Trois axes identifiés pour poursuivre la lutte contre les violences faites aux femmes dans un climat de contraintes budgétaires. 

Dans ce contexte de contraintes budgétaires, Pierre Barros identifie trois axes prioritaires sur lesquels il est nécessaire de renforcer l’effort. La première consiste à élargir la lutte contre les violences faites aux femmes hors du couple qui n’est actuellement doté que de 13 millions de crédits et représente pourtant 73 % des violences faites aux femmes. Les dispositifs visant à soutenir le parcours de sortie de la prostitution et le renforcement de l’hébergement d’urgence constituent les deux autres axes prioritaires. 

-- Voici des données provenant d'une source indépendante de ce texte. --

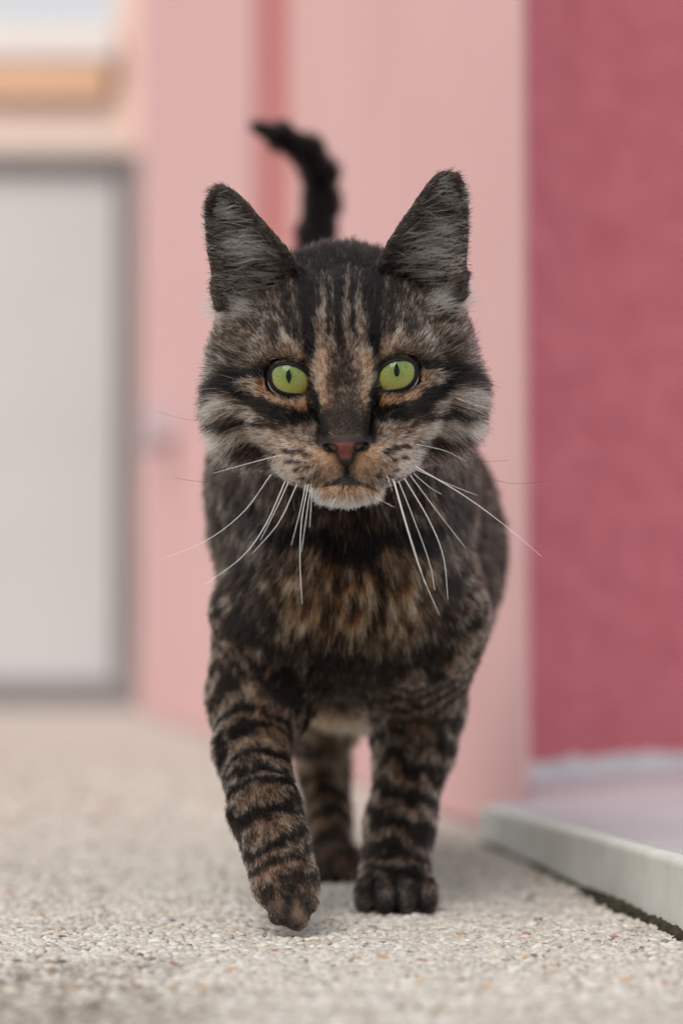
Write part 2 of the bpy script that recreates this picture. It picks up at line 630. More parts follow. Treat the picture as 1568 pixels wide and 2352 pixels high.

Sur ce dernier point, les sénateurs attirent l’attention sur la « tension croissante sur l’offre d’hébergement » et plaident pour un développement des « places d’hébergement à destination des victimes et de structurer un véritable parcours de la mise à l’abri jusqu’au retour à l’autonomie en passant par une phase d’accompagnement dans la durée ». Entre 2023 et 2024, les crédits exécutés pour l’hébergement avaient stagné. Avant la présentation du budget, Pierre Barros et Arnaud Bazin appellent donc le gouvernement à se mobiliser sur le sujet pour véritablement passer de la parole aux actes. « On verra dans la maquette budgétaire du projet de loi de finances si les moyens seront réalistes et tout aussi ambitieux que les annonces », déclare le sénateur communiste.